◆ Requirements
Up to and including the line that contains "bg.inputs['Strength'].default_value = 2.8", write out each line of the material from its first line, exactly.

Start of Given material

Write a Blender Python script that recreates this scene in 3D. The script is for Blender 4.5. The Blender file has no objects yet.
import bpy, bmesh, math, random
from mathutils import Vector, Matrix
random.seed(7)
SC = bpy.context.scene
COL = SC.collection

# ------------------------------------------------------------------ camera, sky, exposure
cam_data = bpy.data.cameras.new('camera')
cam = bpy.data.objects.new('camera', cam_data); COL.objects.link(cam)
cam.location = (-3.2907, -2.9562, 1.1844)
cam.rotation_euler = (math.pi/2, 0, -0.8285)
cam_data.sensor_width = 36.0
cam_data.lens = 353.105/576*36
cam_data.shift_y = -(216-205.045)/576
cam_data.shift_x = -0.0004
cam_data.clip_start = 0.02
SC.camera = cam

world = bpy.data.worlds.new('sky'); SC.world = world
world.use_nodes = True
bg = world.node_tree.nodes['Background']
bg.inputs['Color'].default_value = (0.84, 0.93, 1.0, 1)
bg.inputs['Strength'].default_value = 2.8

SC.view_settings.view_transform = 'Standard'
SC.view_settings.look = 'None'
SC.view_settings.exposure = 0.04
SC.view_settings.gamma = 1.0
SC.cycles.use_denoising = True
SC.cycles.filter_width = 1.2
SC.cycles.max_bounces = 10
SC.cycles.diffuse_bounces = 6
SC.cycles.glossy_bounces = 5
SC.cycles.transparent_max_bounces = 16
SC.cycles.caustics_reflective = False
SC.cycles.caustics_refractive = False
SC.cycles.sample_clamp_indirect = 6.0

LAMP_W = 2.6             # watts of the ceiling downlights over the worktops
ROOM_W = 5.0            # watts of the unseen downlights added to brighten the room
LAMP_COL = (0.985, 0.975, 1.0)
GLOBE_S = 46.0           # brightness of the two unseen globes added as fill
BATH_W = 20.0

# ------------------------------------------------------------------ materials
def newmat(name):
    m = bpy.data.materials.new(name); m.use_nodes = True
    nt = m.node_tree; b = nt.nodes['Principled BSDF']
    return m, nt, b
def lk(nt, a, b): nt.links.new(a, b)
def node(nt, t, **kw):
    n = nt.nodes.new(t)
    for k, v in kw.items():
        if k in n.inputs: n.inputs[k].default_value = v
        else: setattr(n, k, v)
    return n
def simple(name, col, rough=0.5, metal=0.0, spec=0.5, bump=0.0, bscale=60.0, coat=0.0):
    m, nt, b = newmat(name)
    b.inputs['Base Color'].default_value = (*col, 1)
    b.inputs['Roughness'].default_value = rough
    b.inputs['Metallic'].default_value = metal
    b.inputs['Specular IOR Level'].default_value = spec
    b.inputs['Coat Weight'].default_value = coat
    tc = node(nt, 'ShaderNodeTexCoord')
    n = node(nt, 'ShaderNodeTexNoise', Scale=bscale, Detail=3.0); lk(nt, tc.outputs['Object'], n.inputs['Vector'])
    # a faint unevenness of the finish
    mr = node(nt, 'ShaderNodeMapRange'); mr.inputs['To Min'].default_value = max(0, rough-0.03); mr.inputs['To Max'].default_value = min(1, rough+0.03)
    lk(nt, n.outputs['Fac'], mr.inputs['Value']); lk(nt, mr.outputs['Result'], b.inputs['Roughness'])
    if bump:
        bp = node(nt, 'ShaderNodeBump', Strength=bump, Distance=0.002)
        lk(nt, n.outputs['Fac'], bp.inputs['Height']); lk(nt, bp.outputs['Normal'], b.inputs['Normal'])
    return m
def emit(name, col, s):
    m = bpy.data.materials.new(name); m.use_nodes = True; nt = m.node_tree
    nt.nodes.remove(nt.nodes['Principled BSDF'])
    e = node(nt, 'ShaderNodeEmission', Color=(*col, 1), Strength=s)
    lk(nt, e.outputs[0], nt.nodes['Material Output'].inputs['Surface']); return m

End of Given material

◆ Written answer
Write a Blender Python script that recreates this scene in 3D. The script is for Blender 4.5. The Blender file has no objects yet.
import bpy, bmesh, math, random
from mathutils import Vector, Matrix
random.seed(7)
SC = bpy.context.scene
COL = SC.collection

# ------------------------------------------------------------------ camera, sky, exposure
cam_data = bpy.data.cameras.new('camera')
cam = bpy.data.objects.new('camera', cam_data); COL.objects.link(cam)
cam.location = (-3.2907, -2.9562, 1.1844)
cam.rotation_euler = (math.pi/2, 0, -0.8285)
cam_data.sensor_width = 36.0
cam_data.lens = 353.105/576*36
cam_data.shift_y = -(216-205.045)/576
cam_data.shift_x = -0.0004
cam_data.clip_start = 0.02
SC.camera = cam

world = bpy.data.worlds.new('sky'); SC.world = world
world.use_nodes = True
bg = world.node_tree.nodes['Background']
bg.inputs['Color'].default_value = (0.84, 0.93, 1.0, 1)
bg.inputs['Strength'].default_value = 2.8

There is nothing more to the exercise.